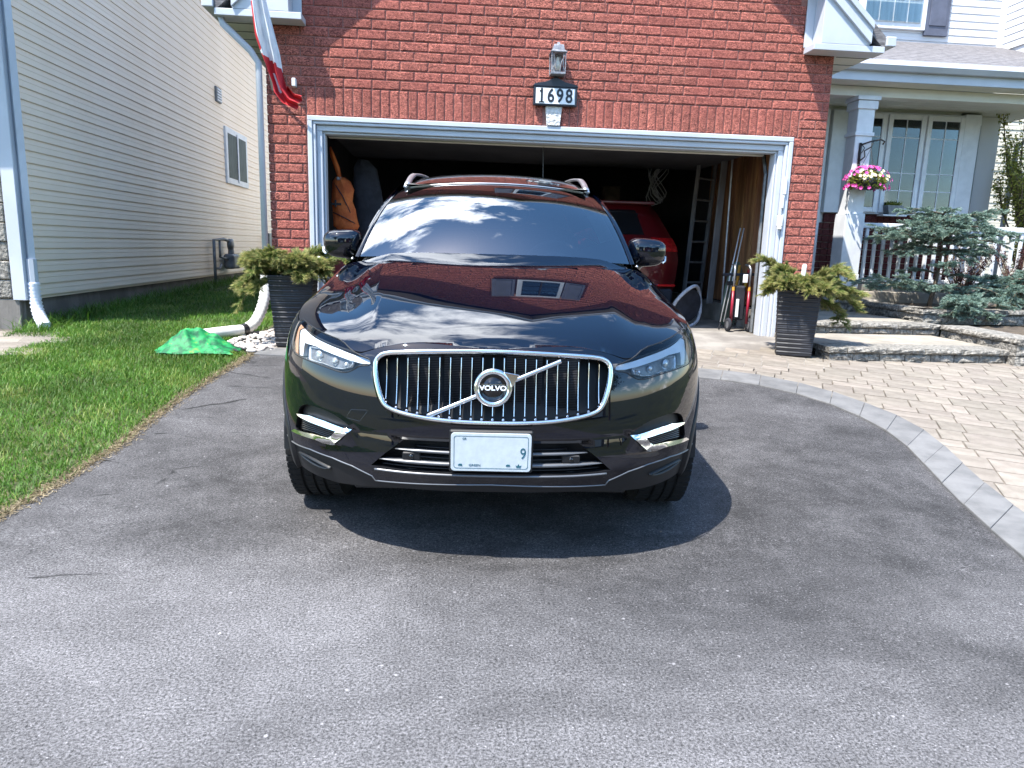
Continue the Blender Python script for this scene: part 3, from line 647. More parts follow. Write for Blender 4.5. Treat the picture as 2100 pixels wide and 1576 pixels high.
# column
def column(x, y, w, z0, z1, name='porch_column'):
    c = MB(); c.bbox(x-w/2, y-w/2, z0, x+w/2, y+w/2, z1, .006); co = c.build(name, M['whitewood'], house)
    for zz, e, hh in ((z0, .03, .20), (z0+(z1-z0)*.80, .018, .05), (z1-.17, .025, .11), (z1-.055, .045, .055)):
        b = MB(); b.bbox(x-w/2-e, y-w/2-e, zz, x+w/2+e, y+w/2+e, zz+hh, .005); b.build('moulding', M['whitewood'], co)
    b = MB(); b.bbox(x-w/2-.022, y-w/2-.022, z0+.205, x+w/2+.022, y+w/2+.022, z0+1.05, .006); b.build('column_sleeve', M['whitewood'], co)
    return co
column(5.78, 10.02, .245, .84, 3.47); column(9.0, 10.02, .22, .84, 3.47)
# railing with balusters
rl = empty('porch_railing', (0, 0, 0)); rl.parent = house
b = MB(); b.bbox(5.94, 9.98, 1.70, 8.86, 10.06, 1.775, .008); b.build('top_rail', M['whitewood'], rl)
b = MB(); b.bbox(5.94, 9.99, .93, 8.86, 10.05, .985, .006); b.build('bottom_rail', M['whitewood'], rl)
bal = None
for i in range(21):
    if bal is None: b = MB(); b.bbox(0, 0, 0, .042, .042, .71, .004); o = b.build('baluster', M['whitewood'], rl); bal = o.data
    else: o = link('baluster', bal, rl)
    o.location = (6.045+i*.134, 9.995, .988)
# wall with the bay window
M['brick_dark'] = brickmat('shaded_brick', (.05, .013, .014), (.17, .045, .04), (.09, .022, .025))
bw = MB(); bw.box(4.24, 11.10, .9, 8.05, 11.4, 3.56); bw.build('porch_wall', M['soffit'], house)
bwc = MB()
for i in range(10):
    for j in range(24):
        x = 5.35+j*.12; bwc.bbox(x, 11.06, .9+i*.102, x+.112, 11.098, .9+i*.102+.093, .003) if i != 9 else None
for j in range(22): bwc.bbox(5.95+j*.1, 11.055, 1.82, 5.95+j*.1+.092, 11.098, 1.955, .003)
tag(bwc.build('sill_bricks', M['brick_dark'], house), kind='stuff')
bay = MB(); bay.bbox(5.90, 11.0, 1.965, 8.05, 11.09, 3.50, .006); bayo = bay.build('bay_window', M['whitewood'], house)
def casement(x0, x1, z0, z1, y, parent, rows=(0, .22, .66, .86, 1)):
    f = MB(); w = .075
    f.bbox(x0, y-.03, z0, x0+w, y, z1, .005); f.bbox(x1-w, y-.03, z0, x1, y, z1, .005); f.bbox(x0+w, y-.03, z0, x1-w, y, z0+w, .005); f.bbox(x0+w, y-.03, z1-w, x1-w, y, z1, .005)
    fo = f.build('casement', M['whitewood'], parent)
    gx0, gx1, gz0, gz1 = x0+w, x1-w, z0+w, z1-w; H_ = gz1-gz0
    d = MB(); d.box(gx0, y-.004, gz0, gx1, y-.003, gz1); d.build('dark_room', M['dark_wall'], fo)
    zz = [gz0+H_*r for r in (0, .20, .40, .80, 1)]; xm = (gx0+gx1)/2
    for j in range(4):
        for (a, c) in ((gx0, xm-.007), (xm+.007, gx1)):
            p = MB(); p.box(a, y-.016, zz[j]+.006, c, y-.012, zz[j+1]-.006); p.build('pane', M['winglass'], fo)
        if j: b = MB(); b.bbox(gx0, y-.021, zz[j]-.007, gx1, y-.011, zz[j]+.007, .002); b.build('muntin', M['whitewood'], fo)
    b = MB(); b.bbox(xm-.007, y-.023, gz0, xm+.007, y-.0105, gz1, .002); b.build('muntin', M['whitewood'], fo)
    return fo
for a in (6.15, 6.79, 7.43): casement(a, a+.61, 1.99, 3.47, 10.998, bayo)
b = MB(); b.bbox(8.055, 10.99, 1.9, 8.32, 11.09, 3.52, .005); b.build('bay_post', M['whitewood'], house)
# angled side light of the bay
sl_ = empty('bay_side_window', (8.34, 11.02, 0), math.radians(52)); sl_.parent = house
fb = MB(); fb.bbox(0, .0, 1.9, .62, .08, 3.52, .006); fb.build('side_frame', M['whitewood'], sl_)
pn = MB(); pn.box(.08, -.008, 2.05, .54, -.002, 3.38); pn.build('pane', M['winglass'], sl_)
pb = MB(); pb.box(.08, -.0015, 2.05, .54, -.0005, 3.38); pb.build('dark_room', M['dark_wall'], sl_)
b = MB(); b.bbox(8.34, 11.3, .9, 8.9, 11.9, 3.56, .006); b.build('porch_wall', M['siding_w'], house)
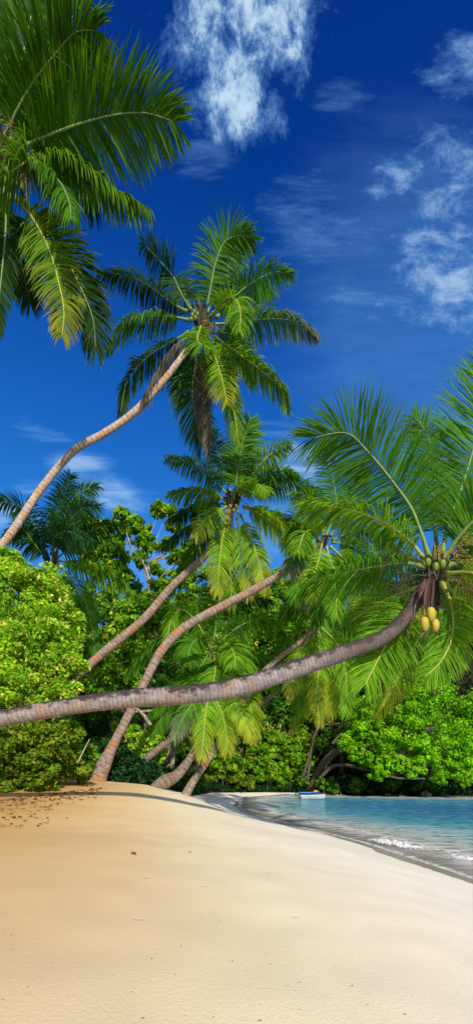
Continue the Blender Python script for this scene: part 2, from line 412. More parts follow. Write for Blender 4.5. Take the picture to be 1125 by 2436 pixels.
# lace of foam along the edge and in bands behind it
fn = g.noise(pos, 5., 6, .7, .8).outputs[0]
ph = g.m('ADD', g.m('MULTIPLY', d_, 2.6), g.m('MULTIPLY', wv2, 7.))
band = g.m('MULTIPLY', g.rng(g.m('SINE', ph), .35, .95), g.rng(d_, .2, 4.6, 1., 0.))
edge = g.rng(d_, .02, .55, 1., 0.)
foam = g.m('MULTIPLY', g.rng(g.m('ADD', fn, g.m('MULTIPLY', g.m('MAXIMUM', band, edge), .33)), .66, .84), .8)
c = g.mix(foam, c, (.80, .79, .78))
hb = g.m('ADD', g.m('MULTIPLY', wv, .8), g.m('MULTIPLY', wv2, .9))
bm = g.n('ShaderNodeBump', {'Height': hb, 'Strength': .75, 'Distance': .25})
p = g.n('ShaderNodeBsdfPrincipled', {'Base Color': c, 'Roughness': g.rng(foam, 0., 1., .12, .7), 'IOR': 1.33, 'Specular IOR Level': .5, 'Normal': bm.outputs[0]})
tr = g.n('ShaderNodeBsdfTransparent')
mx = g.n('ShaderNodeMixShader', {0: g.m('MAXIMUM', g.rng(d_, -.05, 1.3, .25, 1.), foam), 1: tr.outputs[0], 2: p.outputs[0]})
g.n('ShaderNodeOutputMaterial', {0: mx.outputs[0]})
o = mesh_obj('water', np.stack([X, Y, zz], -1).reshape(-1, 3), [Q], m_sea, attrs={'shore': D2.ravel()}, smooth=True)
props(o, 'clear turquoise bay water paling to foam along the sand', 'sea', kind='structure')

# breaking wavelets
m_foam, g = new_mat('white_foam')
pos = g.n('ShaderNodeNewGeometry').outputs['Position']
n1 = g.noise(pos, 16., 5, .7).outputs[0]
bm = g.n('ShaderNodeBump', {'Height': n1, 'Strength': .9, 'Distance': .05})
p = g.n('ShaderNodeBsdfPrincipled', {'Base Color': g.mix(g.rng(n1, .35, .6), (.60, .63, .64), (.86, .86, .86)), 'Roughness': .75, 'Normal': bm.outputs[0]})
g.n('ShaderNodeOutputMaterial', {0: g.n('ShaderNodeMixShader', {0: g.rng(g.m('ADD', g.attr('body').outputs['Fac'], g.m('MULTIPLY', g.m('SUBTRACT', n1, .5), 1.6)), .25, .5), 1: g.n('ShaderNodeBsdfTransparent').outputs[0], 2: p.outputs[0]}).outputs[0]})
def wave(pts, h, w):
    P, L = spline(pts, 90)
    T = norm(np.gradient(P, axis=0)); Nn = np.stack([T[:, 1], -T[:, 0]], 1)
    k = 15; ss = np.linspace(-1, 1, k); V = []; body = []
    for i in range(len(P)):
        e = math.sin(math.pi * i / (len(P) - 1)) ** .5
        for s in ss:
            nz = mnoise.fractal(Vector((P[i, 0] * 5, P[i, 1] * 5, s * 2)), .8, 2., 4)
            ww = w * (.75 + .5 * mnoise.noise(Vector((P[i, 0] * 2, P[i, 1] * 2, 9.))))
            q = P[i] + Nn[i] * s * ww
            prof = max(0, 1 - s * s) ** .8
            V.append((q[0], q[1], -.01 + e * prof * h * (.8 + .55 * nz))); body.append(e * prof)
    n = len(P); i = np.arange(n - 1)[:, None] * k; j = np.arange(k - 1)[None]
    q = np.stack([i + j, i + j + 1, i + k + j + 1, i + k + j], -1).reshape(-1, 4)
    o = mesh_obj('wave', V, [q], m_foam, attrs={'body': body}, smooth=True)
    return o
props(wave([(4.55, 16.1), (4.95, 15.3), (5.4, 14.6), (5.75, 14.15)], .15, .26), 'small white breaking wave rolling towards the sand', 'wave', kind='structure')
props(wave([(6.0, 13.2), (6.3, 12.75), (6.75, 12.4), (7.3, 12.0)], .10, .22), 'short white breaking wave at the right edge', 'wave', kind='structure')

# ------------------------------------------------------------------ coconut palms
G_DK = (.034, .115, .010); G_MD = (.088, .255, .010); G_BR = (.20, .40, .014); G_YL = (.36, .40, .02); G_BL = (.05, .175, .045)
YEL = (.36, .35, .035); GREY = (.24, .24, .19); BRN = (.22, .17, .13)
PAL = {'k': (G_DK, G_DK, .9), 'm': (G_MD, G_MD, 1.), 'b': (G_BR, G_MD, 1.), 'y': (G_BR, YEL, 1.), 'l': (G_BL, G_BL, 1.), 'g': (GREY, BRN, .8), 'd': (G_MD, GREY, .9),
       'w': (G_YL, G_YL, 1.)}

def frond(root, px, Y, L=4., sgn=0., face=.35, roll=0., droop=.9, col='m', n=52, lmax=.85, w=.034, r0=.032, bare=.12, seed=0, hang=0., ragged=.0, broken=0., lum=1.):
    """one pinnate leaf: midrib along the pixel path px starting at depth Y, leaflets down both sides"""
    r = np.random.default_rng(seed + 11); n = int(n * 2.1); w = w * .92
    px = np.asarray(px, float)
    s = np.concatenate([[0], np.cumsum(np.linalg.norm(np.diff(px, axis=0), axis=1))])
    flat = s[-1] / F * Y
    dep = sgn * math.sqrt(max(L * L - flat * flat, (.12 * L) ** 2)) * .8
    P3 = [at(a, b, Y + dep * (t / s[-1])) for (a, b), t in zip(px, s)]
    P, ln = spline(P3, 44)
    T, _, _ = frames(P)
    tt = np.linspace(0, 1, 44)
    rad = r0 * (.85 - .75 * tt ** .8 + .9 * np.exp(-tt / .05)) + .0015
    # midrib, flat and broad at its foot
    side0 = np.cross(T, UP); bad = np.linalg.norm(side0, axis=1) < .25
    side0 = norm(np.where(bad[:, None], np.array([1., 0, 0]), side0))
    view = norm(np.array([0, 0, CZ]) - P)
    sv = norm(np.cross(T, -view))
    sv = sv * np.sign((sv * side0).sum(1, keepdims=True) + 1e-6)
    S = norm(side0 * (1 - face) + sv * face)
    Nn = np.cross(S, T)
    cr, sr = math.cos(math.radians(roll)), math.sin(math.radians(roll))
    S, Nn = S * cr + Nn * sr, Nn * cr - S * sr
    Nn = Nn * np.where(Nn[:, 2:3] < 0, -1, 1)
    c0, c1, gain = PAL[col]; gain *= lum; c0 = np.array(c0) * gain; c1 = np.array(c1) * gain
    # leaflets
    tl = np.linspace(bare, .995, n)
    tl = np.repeat(tl, 2); sg = np.tile([1., -1.], n)
    tl = np.clip(tl + r.normal(0, .15 / n, len(tl)), bare, .998)
    keep = r.random(len(tl)) > ragged
    tl = tl[keep]; sg = sg[keep]; N = len(tl)
    f = tl * 43; i0 = np.minimum(f.astype(int), 42); fr = (f - i0)[:, None]
    lerp = lambda A: A[i0] * (1 - fr) + A[i0 + 1] * fr
    O = lerp(P); Tl = norm(lerp(T)); Sl = norm(lerp(S)); Nl = norm(lerp(Nn))
    q = (tl - bare) / (1 - bare)
    ll = lmax * np.interp(q, [0, .08, .3, .6, .85, 1], [.45, .8, 1., .93, .7, .5]) * (1 + r.normal(0, .08, N))
    if broken: ll *= np.where(r.random(N) < broken, r.uniform(.35, .8, N), 1)
    ang = np.radians(np.interp(q, [0, .2, .6, .9, 1], [78, 68, 54, 38, 20]) + r.normal(0, 4.5, N))
    # clumped sway so that leaflets gather in groups
    sway = .12 * np.sin(q * 23 + seed) + .10 * np.sin(q * 51 + seed * 1.7)
    lift = .16 + r.normal(0, .09, N) + sway
    d0 = norm(np.cos(ang)[:, None] * Tl + np.sin(ang)[:, None] * (sg[:, None] * Sl) + lift[:, None] * Nl * .9)
    if hang: d0 = norm(d0 * (1 - hang) + np.array([0, 0, -1.]) * hang + Tl * .1)
    K = 5; st = [O + d0 * .0]; dcur = d0; dirs = [d0]
    dr = (droop * (1 + r.normal(0, .22, N)))[:, None]
    for k in range(1, K):
        dcur = norm(dcur + np.array([0, 0, -1.]) * dr * (.16 + .13 * k) + r.normal(0, .03, (N, 3)))
        st.append(st[-1] + dcur * (ll / (K - 1))[:, None]); dirs.append(dcur)
    prof = np.array([.55, 1., .92, .62, .06])
    V = np.zeros((N, K, 2, 3)); tw = r.normal(0, .35, N)[:, None]
    for k in range(K):
        dk = dirs[k]
        Wd = norm(Tl - dk * (Tl * dk).sum(1, keepdims=True)); Bn = np.cross(dk, Wd)
        Wd = norm(Wd * np.cos(tw) + Bn * np.sin(tw))
        hw = (w * .5 * prof[k] * (.75 + .25 * ll / lmax))[:, None]
        V[:, k, 0] = st[k] - Wd * hw; V[:, k, 1] = st[k] + Wd * hw
    b = np.arange(N)[:, None] * (2 * K); k = np.arange(K - 1)[None] * 2
    Q = np.stack([b + k, b + k + 1, b + k + 3, b + k + 2], -1).reshape(-1, 4)
    j = r.normal(1, .16, N)
    tip = np.linspace(0, 1, K)[None, :]
    mixv = np.clip((q[:, None] * .75 + tip * .5 - .45) * 1.5 + r.normal(0, .12, N)[:, None], 0, 1) if col in ('y', 'd') else np.clip(r.random(N)[:, None] * np.ones((1, K)), 0, 1)
    C = (c0 * (1 - mixv[..., None]) + c1 * mixv[..., None]) * np.clip(j, .6, 1.5)[:, None, None]
    if col not in ('g',):     # dry straw coloured leaflet ends here and there
        dry = (r.random(N) < .10)[:, None] * sstep(.6, 1., tip)
        C = C * (1 - dry[..., None] * .8) + np.array((.24, .20, .07)) * dry[..., None] * .8
    C = np.repeat(C[:, :, None], 2, 2)
    fo = mesh_obj('frond', V.reshape(-1, 3), [Q], M_FROND, root, tint=C.reshape(-1, 3))
    vv, qq, t3 = tube(P, rad, 6)
    th = np.linspace(0, 1, 44)
    if col == 'g': rc = np.array((.14, .11, .08)) * np.ones((44, 1))
    elif col in ('y', 'w', 'b'): rc = np.array((.26, .30, .05)) * (1 - th[:, None]) + np.array((.50, .44, .10)) * th[:, None]
    else: rc = np.array((.15, .24, .05)) * (1 - th[:, None]) + np.array((.22, .28, .13)) * th[:, None]
    rc = np.vstack([np.repeat(rc, 6, 0), rc[:1], rc[-1:]])
    # broaden the foot of the midrib into the clasping base
    midrib = mesh_obj('midrib', vv, [qq, t3], M_RIB, fo, tint=rc, smooth=True)
    return fo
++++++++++
* Task directions: Restate exactly, please, only the lines between the start of the data and the line containing "11.098, 1.955, .003)", both ends included, skipping the pictures.

* Solution for this exercise:
Continue the Blender Python script for this scene: part 3, from line 647. More parts follow. Write for Blender 4.5. Treat the picture as 2100 pixels wide and 1576 pixels high.
# column
def column(x, y, w, z0, z1, name='porch_column'):
    c = MB(); c.bbox(x-w/2, y-w/2, z0, x+w/2, y+w/2, z1, .006); co = c.build(name, M['whitewood'], house)
    for zz, e, hh in ((z0, .03, .20), (z0+(z1-z0)*.80, .018, .05), (z1-.17, .025, .11), (z1-.055, .045, .055)):
        b = MB(); b.bbox(x-w/2-e, y-w/2-e, zz, x+w/2+e, y+w/2+e, zz+hh, .005); b.build('moulding', M['whitewood'], co)
    b = MB(); b.bbox(x-w/2-.022, y-w/2-.022, z0+.205, x+w/2+.022, y+w/2+.022, z0+1.05, .006); b.build('column_sleeve', M['whitewood'], co)
    return co
column(5.78, 10.02, .245, .84, 3.47); column(9.0, 10.02, .22, .84, 3.47)
# railing with balusters
rl = empty('porch_railing', (0, 0, 0)); rl.parent = house
b = MB(); b.bbox(5.94, 9.98, 1.70, 8.86, 10.06, 1.775, .008); b.build('top_rail', M['whitewood'], rl)
b = MB(); b.bbox(5.94, 9.99, .93, 8.86, 10.05, .985, .006); b.build('bottom_rail', M['whitewood'], rl)
bal = None
for i in range(21):
    if bal is None: b = MB(); b.bbox(0, 0, 0, .042, .042, .71, .004); o = b.build('baluster', M['whitewood'], rl); bal = o.data
    else: o = link('baluster', bal, rl)
    o.location = (6.045+i*.134, 9.995, .988)
# wall with the bay window
M['brick_dark'] = brickmat('shaded_brick', (.05, .013, .014), (.17, .045, .04), (.09, .022, .025))
bw = MB(); bw.box(4.24, 11.10, .9, 8.05, 11.4, 3.56); bw.build('porch_wall', M['soffit'], house)
bwc = MB()
for i in range(10):
    for j in range(24):
        x = 5.35+j*.12; bwc.bbox(x, 11.06, .9+i*.102, x+.112, 11.098, .9+i*.102+.093, .003) if i != 9 else None
for j in range(22): bwc.bbox(5.95+j*.1, 11.055, 1.82, 5.95+j*.1+.092, 11.098, 1.955, .003)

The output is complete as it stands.